Trump: A Coward on the Armenian Genocide Like Obama, Bush Jr., Clinton, and Bush Sr.
Pres. Donald Trump issued last week his third April 24 statement “on Armenian Remembrance Day.” And for three years in a row he did not muster the courage to use the correct term—genocide—to describe the annihilation of 1.5 million innocent Armenian men, women, and children by the Ottoman Turkish government.
Pres. Trump basically repeated the same words that he used in the past two years, with very minor changes. Again he used the Armenian term “Meds Yeghern” (Great Crime) to avoid calling the mass killings a genocide. Meds Yeghern is simply a description that Armenians used before the word genocide was coined by Raphael Lemkin in the 1940’s, whereas genocide is a term of international law and has legal consequences. Besides, if Pres. Trump insists on using an Armenian word, he should have said “Tseghasbanoutyoun” (genocide).

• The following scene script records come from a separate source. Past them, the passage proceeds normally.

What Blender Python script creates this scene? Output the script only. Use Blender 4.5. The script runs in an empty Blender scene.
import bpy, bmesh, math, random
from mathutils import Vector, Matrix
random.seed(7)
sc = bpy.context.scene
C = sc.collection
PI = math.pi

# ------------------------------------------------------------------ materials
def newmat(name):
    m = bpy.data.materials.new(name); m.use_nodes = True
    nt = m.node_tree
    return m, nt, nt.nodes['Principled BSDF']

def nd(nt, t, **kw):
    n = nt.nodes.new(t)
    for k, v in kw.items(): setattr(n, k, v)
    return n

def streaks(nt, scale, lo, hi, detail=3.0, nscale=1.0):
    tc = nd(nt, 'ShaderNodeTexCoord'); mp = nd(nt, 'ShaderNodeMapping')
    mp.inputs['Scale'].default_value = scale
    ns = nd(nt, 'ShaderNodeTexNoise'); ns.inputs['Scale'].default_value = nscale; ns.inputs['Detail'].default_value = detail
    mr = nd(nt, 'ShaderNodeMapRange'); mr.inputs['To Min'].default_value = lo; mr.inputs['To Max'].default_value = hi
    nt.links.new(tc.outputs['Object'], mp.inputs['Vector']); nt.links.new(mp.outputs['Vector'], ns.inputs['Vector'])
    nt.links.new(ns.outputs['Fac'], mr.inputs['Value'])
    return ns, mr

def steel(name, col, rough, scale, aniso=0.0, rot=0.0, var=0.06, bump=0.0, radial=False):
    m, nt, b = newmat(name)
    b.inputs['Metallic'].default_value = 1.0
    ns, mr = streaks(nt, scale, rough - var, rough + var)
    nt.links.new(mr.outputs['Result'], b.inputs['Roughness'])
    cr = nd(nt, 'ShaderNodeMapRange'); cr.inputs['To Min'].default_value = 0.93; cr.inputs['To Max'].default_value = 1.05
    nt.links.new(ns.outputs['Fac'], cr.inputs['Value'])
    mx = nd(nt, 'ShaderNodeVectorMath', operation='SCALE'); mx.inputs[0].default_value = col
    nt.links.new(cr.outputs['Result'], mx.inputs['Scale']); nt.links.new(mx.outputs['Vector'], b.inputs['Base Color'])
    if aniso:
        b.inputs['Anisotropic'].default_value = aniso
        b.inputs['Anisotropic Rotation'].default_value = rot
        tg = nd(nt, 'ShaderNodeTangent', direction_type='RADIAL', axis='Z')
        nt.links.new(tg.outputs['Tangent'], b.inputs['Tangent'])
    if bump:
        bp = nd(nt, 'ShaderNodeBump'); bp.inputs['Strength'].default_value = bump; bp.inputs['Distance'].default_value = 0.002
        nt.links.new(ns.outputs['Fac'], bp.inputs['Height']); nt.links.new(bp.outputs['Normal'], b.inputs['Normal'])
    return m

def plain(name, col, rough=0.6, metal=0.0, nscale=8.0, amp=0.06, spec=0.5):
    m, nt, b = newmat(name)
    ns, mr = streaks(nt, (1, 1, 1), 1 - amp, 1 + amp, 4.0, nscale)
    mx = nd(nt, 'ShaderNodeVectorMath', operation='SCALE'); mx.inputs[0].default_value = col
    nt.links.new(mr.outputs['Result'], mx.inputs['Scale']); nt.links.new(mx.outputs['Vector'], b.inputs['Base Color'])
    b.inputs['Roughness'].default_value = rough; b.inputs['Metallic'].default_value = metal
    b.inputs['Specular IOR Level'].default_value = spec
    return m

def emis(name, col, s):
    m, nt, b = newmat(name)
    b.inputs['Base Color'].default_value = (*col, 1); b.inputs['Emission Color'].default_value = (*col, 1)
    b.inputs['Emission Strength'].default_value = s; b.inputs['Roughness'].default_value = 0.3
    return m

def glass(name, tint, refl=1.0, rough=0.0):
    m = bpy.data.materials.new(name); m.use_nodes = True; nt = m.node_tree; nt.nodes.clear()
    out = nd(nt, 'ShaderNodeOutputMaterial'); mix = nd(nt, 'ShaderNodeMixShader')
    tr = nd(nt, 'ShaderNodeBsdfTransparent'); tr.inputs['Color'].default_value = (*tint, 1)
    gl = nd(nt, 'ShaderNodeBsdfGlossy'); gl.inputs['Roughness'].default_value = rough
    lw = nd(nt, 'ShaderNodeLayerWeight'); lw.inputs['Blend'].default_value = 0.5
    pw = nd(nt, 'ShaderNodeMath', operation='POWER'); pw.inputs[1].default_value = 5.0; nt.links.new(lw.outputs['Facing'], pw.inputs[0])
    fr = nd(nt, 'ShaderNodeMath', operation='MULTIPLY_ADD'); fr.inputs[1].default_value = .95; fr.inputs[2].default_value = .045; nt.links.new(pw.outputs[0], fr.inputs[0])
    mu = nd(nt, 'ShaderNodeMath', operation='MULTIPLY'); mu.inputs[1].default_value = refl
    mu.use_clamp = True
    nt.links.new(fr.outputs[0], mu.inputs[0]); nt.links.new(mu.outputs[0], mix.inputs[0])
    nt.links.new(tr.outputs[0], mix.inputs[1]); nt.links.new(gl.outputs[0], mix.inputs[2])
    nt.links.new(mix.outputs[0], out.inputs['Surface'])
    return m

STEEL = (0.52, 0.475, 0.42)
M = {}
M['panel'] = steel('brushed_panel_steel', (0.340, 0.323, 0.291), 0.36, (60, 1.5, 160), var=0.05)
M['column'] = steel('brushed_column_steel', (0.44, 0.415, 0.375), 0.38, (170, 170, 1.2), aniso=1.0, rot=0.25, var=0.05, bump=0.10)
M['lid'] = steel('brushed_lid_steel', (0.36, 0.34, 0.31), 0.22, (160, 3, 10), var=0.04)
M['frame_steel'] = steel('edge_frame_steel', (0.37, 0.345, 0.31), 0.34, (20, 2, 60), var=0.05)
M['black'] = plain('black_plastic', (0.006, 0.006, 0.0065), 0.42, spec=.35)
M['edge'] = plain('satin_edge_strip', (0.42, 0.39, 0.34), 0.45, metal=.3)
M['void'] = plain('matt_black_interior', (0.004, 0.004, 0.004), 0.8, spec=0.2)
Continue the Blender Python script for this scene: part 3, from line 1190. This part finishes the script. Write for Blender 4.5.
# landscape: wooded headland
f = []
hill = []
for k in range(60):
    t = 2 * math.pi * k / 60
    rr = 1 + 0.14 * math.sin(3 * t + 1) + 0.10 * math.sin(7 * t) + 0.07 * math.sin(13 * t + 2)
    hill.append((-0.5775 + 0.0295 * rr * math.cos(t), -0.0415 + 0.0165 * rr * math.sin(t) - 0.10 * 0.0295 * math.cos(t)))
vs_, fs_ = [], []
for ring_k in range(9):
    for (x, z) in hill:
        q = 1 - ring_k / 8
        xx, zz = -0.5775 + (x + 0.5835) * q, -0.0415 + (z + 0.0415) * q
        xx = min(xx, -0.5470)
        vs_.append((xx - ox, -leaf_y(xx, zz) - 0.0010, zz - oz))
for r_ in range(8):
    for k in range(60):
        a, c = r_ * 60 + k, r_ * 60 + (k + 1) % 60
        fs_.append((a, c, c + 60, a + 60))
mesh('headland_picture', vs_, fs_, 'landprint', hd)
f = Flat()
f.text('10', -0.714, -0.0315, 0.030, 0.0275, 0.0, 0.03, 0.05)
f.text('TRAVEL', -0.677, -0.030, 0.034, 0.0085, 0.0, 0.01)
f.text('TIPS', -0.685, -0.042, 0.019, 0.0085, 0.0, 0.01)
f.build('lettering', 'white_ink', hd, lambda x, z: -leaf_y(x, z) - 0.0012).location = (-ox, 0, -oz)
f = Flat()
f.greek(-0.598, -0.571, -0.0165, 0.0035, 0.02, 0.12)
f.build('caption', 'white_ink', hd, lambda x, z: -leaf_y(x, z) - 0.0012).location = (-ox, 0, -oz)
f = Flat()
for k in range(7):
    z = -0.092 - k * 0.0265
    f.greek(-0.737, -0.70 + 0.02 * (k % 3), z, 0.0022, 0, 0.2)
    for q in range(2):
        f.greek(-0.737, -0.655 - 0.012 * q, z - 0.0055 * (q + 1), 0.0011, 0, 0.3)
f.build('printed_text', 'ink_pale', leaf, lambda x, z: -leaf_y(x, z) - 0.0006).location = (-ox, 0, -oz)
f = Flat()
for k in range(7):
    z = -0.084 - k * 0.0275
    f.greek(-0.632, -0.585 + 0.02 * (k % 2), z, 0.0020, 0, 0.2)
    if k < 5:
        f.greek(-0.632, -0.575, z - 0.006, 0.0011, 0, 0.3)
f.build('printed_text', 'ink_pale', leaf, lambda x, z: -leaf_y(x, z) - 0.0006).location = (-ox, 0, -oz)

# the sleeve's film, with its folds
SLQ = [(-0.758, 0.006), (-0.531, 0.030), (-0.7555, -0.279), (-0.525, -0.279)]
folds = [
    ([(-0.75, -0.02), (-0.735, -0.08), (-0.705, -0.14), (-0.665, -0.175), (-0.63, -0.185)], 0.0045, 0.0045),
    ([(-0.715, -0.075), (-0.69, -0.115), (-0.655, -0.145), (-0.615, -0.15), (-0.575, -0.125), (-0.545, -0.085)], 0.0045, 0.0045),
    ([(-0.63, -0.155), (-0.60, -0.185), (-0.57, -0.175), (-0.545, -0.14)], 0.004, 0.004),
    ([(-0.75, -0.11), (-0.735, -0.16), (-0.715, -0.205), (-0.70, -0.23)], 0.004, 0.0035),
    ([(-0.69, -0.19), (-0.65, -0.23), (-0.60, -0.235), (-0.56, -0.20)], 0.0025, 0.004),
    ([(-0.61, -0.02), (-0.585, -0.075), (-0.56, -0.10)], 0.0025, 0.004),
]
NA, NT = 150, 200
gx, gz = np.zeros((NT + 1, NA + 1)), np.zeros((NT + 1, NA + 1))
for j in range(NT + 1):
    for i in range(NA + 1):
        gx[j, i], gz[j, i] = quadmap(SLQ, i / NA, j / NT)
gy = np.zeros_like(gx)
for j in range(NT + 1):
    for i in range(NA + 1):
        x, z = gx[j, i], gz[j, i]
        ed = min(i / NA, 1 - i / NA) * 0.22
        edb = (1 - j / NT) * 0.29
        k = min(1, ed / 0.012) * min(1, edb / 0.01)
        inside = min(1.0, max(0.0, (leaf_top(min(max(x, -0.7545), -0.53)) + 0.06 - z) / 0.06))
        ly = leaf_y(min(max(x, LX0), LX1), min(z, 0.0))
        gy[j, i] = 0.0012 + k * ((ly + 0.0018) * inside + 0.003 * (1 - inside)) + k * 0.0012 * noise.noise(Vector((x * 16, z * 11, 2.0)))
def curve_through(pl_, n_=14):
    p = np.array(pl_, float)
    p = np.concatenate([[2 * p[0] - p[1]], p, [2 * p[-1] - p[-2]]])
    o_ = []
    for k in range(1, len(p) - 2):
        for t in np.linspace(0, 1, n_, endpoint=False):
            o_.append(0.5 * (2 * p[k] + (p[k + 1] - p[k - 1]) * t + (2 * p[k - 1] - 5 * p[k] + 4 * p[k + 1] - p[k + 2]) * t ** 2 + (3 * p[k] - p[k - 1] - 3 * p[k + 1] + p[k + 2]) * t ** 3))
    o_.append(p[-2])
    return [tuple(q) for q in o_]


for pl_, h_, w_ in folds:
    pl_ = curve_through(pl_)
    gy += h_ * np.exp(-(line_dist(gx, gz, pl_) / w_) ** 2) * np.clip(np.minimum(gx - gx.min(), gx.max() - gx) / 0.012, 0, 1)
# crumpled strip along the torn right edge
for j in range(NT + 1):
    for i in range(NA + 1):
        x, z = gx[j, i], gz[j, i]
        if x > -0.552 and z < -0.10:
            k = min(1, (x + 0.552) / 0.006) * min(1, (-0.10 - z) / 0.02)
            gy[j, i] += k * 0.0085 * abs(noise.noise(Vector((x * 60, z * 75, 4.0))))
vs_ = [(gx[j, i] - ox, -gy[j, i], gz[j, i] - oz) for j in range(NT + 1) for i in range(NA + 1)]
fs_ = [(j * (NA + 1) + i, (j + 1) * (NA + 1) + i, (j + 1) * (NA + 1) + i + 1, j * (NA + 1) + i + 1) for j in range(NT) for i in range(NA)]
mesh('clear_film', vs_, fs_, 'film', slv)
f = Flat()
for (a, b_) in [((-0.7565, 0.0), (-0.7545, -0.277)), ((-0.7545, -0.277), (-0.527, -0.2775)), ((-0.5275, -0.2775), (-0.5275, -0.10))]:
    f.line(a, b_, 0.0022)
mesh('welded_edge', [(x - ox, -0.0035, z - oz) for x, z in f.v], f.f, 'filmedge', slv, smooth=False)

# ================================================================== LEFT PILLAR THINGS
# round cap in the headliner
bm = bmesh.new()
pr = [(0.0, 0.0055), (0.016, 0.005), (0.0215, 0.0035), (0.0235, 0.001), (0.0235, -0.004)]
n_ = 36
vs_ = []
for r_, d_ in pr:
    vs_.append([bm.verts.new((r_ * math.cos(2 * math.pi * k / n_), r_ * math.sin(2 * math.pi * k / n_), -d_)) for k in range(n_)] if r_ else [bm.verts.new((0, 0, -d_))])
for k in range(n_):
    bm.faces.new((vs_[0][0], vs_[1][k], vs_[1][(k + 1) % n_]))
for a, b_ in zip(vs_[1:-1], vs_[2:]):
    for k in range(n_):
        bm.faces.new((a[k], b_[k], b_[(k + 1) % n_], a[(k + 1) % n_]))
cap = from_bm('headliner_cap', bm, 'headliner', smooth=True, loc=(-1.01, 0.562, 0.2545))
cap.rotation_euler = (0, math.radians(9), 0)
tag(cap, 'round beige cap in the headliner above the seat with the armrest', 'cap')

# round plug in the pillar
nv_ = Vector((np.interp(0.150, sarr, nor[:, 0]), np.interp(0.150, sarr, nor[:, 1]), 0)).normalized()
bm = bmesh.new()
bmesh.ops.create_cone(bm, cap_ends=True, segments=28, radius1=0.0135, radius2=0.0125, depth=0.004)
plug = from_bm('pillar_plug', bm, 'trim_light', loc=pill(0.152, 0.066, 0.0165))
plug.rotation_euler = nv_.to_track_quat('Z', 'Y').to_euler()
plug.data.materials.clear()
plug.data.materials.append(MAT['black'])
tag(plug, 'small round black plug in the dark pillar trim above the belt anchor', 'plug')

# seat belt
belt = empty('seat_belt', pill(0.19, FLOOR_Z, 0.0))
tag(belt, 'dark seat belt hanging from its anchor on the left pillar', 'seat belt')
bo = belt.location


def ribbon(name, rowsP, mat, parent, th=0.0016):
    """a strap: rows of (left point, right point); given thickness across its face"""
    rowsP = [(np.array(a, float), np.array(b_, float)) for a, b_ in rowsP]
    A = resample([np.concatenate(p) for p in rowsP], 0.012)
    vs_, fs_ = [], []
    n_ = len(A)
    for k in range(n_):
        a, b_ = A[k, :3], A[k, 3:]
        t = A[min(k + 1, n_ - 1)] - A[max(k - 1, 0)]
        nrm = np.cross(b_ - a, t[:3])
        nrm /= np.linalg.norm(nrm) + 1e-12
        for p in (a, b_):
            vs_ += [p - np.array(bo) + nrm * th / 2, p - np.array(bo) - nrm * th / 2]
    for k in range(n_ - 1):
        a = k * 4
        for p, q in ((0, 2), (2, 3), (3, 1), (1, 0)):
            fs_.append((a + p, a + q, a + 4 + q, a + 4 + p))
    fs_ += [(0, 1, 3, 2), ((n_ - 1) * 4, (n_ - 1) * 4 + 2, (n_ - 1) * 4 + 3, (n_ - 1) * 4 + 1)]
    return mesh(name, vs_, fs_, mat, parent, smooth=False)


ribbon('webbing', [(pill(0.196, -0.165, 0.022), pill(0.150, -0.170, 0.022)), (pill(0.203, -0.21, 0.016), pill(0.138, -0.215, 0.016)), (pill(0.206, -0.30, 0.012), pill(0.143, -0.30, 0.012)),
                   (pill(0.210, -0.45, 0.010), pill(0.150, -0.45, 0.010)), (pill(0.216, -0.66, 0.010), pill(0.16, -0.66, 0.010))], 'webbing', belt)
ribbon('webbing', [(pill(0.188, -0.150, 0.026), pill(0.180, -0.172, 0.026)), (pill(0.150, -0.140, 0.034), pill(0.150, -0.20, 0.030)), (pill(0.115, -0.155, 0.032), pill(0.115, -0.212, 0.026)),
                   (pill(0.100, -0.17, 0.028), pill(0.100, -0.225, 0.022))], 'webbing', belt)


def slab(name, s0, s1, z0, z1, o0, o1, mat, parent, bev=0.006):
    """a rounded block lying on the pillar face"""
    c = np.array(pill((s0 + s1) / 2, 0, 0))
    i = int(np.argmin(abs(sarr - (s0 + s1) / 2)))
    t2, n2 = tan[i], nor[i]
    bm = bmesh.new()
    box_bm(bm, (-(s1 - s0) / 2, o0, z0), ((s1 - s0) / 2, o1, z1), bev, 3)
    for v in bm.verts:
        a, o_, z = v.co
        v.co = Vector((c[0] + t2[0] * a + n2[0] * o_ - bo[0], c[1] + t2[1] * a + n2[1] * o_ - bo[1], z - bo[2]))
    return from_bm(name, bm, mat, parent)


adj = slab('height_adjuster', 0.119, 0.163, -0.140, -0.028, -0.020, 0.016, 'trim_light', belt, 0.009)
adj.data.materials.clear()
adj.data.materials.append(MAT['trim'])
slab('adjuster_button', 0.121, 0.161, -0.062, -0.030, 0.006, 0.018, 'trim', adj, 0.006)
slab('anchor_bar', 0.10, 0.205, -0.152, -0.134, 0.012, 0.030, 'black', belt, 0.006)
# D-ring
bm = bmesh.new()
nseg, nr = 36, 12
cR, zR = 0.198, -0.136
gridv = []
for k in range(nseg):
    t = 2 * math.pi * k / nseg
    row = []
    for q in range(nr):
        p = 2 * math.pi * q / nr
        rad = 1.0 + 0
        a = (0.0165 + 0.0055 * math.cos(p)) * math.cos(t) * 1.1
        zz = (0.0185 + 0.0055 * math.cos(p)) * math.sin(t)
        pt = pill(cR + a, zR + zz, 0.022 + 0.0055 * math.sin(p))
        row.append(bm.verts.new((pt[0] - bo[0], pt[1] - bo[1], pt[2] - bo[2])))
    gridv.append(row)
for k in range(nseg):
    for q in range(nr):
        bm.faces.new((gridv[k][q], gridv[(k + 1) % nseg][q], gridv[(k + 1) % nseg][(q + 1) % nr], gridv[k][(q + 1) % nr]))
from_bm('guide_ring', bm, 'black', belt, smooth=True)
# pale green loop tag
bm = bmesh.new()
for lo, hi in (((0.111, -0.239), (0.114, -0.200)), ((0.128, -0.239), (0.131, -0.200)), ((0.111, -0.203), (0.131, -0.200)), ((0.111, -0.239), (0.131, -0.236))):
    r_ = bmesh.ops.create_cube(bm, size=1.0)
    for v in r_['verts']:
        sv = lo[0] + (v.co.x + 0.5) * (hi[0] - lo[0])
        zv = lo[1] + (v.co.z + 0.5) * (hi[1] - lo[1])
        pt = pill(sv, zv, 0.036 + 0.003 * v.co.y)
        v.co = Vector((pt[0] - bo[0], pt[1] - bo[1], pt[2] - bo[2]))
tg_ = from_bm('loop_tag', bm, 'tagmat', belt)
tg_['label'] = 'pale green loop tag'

Many Armenians had been hoping ever since his election that Pres. Trump would rely on his unpredictable impulses to describe the Armenian mass killings as genocide, ignoring the counsel of his advisors and the position of his predecessors. Unfortunately, Pres. Trump knows very little about Armenian-Americans and can care less about their interests. The only time Pres. Trump will pay attention to the genocide issue is when Armenian-Americans gain more political clout.
It should not take much courage for Pres. Trump to use the term Armenian Genocide since Pres. Ronald Reagan already used it in his Presidential Proclamation on April 22, 1981. In fact, Armenian-Americans do not need Pres. Trump to say anything on April 24, if he cannot call it genocide. The Armenian Genocide has been already recognized by the United States several times. In addition to Pres. Reagan’s statement, the U.S. House of Representatives adopted two resolutions in 1975 and 1984 acknowledging the Armenian Genocide, and the U.S. government sent an official document to the International Court of Justice (World Court) in 1951 recognizing the Armenian mass killings as a case of genocide.
Nevertheless, Pres. Trump’s inadequate statement has a couple of secondary benefits to the Armenian Cause:
1) It irritates the hell out of Turkish leaders who seem to be ashamed and outraged that the President of the United States is reminding the world of “one of the worst mass atrocities of the 20th century,” and asserting that “beginning in 1915, one and a half million Armenians were deported, massacred, or marched to their deaths in the final years of the Ottoman Empire.” Both Turkish President Erdogan and Foreign Minister Mevlut Cavusoglu reacted with indignation and denial to Pres. Trump’s April 24 statement.
2) The statements of Pres. Trump and his predecessors cause each year a major political reaction around the world, generating mass publicity in the international media which is further fueled by the Turkish leaders’ denials.
On April 24, 2019, Armenia’s Prime Minister Nikol Pashinyan issued an important statement on the 104th anniversary of the Armenian Genocide. Surprisingly, his statement did not mention Turkey or the Ottoman Empire as the perpetrator of the Armenian Genocide. This must have been an unfortunate oversight on the part of the Prime Minister and his aides. I do not think it was done intentionally, particularly since the statement does include a strong reference to Armenians losing their homeland in addition to the human losses. In the past, Armenia’s leaders have refrained from raising the issue of Armenian territorial demands from Turkey.
Meanwhile, Pres. Erdogan issued a particularly disgraceful statement on April 24, speaking at a Symposium in Ankara: “The relocation of the Armenian gangs and their supporters, who massacred the Muslim people, including women and children, in eastern Anatolia, was the most reasonable action that could be taken in such a period.”
Erdogan is shamefully accusing the Armenian victims of committing a mass crime against the victimizing Turks. This is an outrageous lie which is the equivalent of accusing Jews of killing Germans during the Holocaust. Erdogan must be suffering from a serious mental illness.
In a surprising development, Prime Minister Pashinyan responded forcefully to Erdogan’s pathetic lies. Pashinyan described Erdogan’s statement as “hateful” and called on the international community to respond: “On the day when Armenians around the world mourned the innocent victims of the Ottoman Genocide, Turkey, this country’s president Recep Tayyip Erdogan reiterated a statement denying the greatest crime of the 20th century, calling it only, ‘the deportation of Armenians.’ To call the extermination of the entire Armenian population of the Ottoman Empire, as well as the massive forced deportation of Armenians (death caravans) ‘Armenian bandits and their accomplices,’ and the massacre of 1.5 million indigenous people, ‘the most logical behavior’ is not only a new level of denial of the Armenian Genocide, but also an excuse for the destruction of an entire nation. Such a statement on April 24, on the day of the anniversary of the Genocide, is a deep insult to the Armenian people and all of humanity, and an expression of extreme hatred personally by Erdogan. The world should not be silent.”
We are heartened that Prime Minister Pashinyan raised the issue of the Armenian territorial demand from Turkey, a demand that the Armenian government should pursue officially at the International Court of Justice.